Вопрос о совместном жительстве особенно интересен потому, что он включает в себя вопрос о браке. Поэтому в этом пункте надо наши рассуждения несколько расширить. Совместное жительство представляет собой зло не только потому, что оно препятствует самостоятельному развитию мысли, но также вследствие несовершенства людей и различия их наклонностей. Нелепо рассчитывать на то, что стремления и желания двух человеческих существ будут совпадать на протяжении сколько–нибудь длительного периода времени. Обязать их действовать и жить совместно, это значит неизбежно обречь их на ссоры, злобу и несчастье. Иначе не может быть, поскольку человеку не удалось достичь абсолютного совершенства. Мысль, что я должен иметь спутника жизни, вытекает из усложнения наших пороков. Она продиктована трусостью, а не мужеством. Она вытекает из желания быть любимым и чтимым за то, в чем нет собственной заслуги.

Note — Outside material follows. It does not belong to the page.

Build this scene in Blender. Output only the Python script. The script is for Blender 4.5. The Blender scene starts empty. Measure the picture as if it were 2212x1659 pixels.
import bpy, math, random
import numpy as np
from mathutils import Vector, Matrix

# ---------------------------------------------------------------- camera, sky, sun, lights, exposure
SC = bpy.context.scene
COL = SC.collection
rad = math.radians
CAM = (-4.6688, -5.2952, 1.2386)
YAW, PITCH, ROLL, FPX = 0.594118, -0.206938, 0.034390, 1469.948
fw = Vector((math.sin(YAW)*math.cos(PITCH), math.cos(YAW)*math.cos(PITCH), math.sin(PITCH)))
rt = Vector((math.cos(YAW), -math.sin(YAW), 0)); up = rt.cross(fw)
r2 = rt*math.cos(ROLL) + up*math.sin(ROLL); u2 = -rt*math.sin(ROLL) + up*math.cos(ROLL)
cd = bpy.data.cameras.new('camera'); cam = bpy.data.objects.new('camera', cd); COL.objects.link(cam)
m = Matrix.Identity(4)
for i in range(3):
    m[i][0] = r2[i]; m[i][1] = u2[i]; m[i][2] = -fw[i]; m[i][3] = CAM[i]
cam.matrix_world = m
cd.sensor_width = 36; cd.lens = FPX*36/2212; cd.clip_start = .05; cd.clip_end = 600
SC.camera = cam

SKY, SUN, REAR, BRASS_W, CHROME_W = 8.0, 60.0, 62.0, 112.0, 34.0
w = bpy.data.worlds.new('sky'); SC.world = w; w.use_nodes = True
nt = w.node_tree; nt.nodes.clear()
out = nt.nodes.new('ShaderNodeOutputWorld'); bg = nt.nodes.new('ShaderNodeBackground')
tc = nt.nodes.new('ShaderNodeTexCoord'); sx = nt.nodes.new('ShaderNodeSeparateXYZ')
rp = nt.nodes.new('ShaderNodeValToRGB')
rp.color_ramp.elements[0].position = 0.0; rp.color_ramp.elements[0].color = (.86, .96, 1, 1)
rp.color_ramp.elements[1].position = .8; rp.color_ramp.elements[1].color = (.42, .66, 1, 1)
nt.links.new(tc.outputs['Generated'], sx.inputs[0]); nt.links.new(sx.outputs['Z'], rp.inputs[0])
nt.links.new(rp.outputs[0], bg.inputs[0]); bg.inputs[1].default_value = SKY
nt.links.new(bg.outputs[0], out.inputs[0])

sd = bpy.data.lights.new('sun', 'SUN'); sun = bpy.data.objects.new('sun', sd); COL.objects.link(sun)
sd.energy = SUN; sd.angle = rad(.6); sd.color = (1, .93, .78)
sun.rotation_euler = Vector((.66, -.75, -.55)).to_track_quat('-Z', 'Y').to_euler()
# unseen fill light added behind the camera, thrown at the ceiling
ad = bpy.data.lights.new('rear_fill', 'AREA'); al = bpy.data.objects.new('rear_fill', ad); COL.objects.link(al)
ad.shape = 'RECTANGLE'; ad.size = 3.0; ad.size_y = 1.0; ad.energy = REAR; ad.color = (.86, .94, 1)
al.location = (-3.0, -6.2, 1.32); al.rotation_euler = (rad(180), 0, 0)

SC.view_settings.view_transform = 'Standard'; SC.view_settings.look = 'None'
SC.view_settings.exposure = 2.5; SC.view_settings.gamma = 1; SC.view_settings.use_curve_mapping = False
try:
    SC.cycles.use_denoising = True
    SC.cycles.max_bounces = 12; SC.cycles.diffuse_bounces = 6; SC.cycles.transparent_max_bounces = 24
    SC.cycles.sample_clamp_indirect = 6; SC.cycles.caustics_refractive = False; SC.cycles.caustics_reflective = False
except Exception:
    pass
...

Но зло брака, как он практикуется сейчас в европейских странах, лежит глубже. Обычай этот заключается в том, что бездумные и романтичные юноши и девушки знакомятся, встречаются несколько раз, притом в условиях, создающих иллюзии, и затем обещают друг другу вечную любовь. Каковы последствия этого? Почти во всех случаях они оказываются обманутыми. Им остается примириться с непоправимой ошибкой. Перед ними возникает сильнейшее искушение стать на путь лжи. Им приходится признать, что самое умное для них это — закрыть глаза на действительность; они еще могут считать себя счастливыми, если сумеют убедить себя, что были правы в своем первоначальном незрелом суждении о спутнике жизни. Институт брака это — система обмана; люди, которые тщательно извращают собственные суждения о повседневных делах жизни, будут всегда о всех других делах иметь ложные суждения. Мы должны отказаться от своей ошибки, как только она откроется, но нас учат лелеять ее. Мы должны быть неутомимы в нашем стремлении к добродетели и моральному превосходству, но нас учат сдерживать это стремление и закрывать глаза на самые привлекательные и достойные цели. Брак основан на законе и на законе, худшем из всех. Что бы ни говорил нам наш разум об особе, жизнь с которой должна привести нас к наибольшему совершенствованию, о достоинствах одной женщины и недостатках другой, мы вынуждены считаться с законом, а не со справедливостью.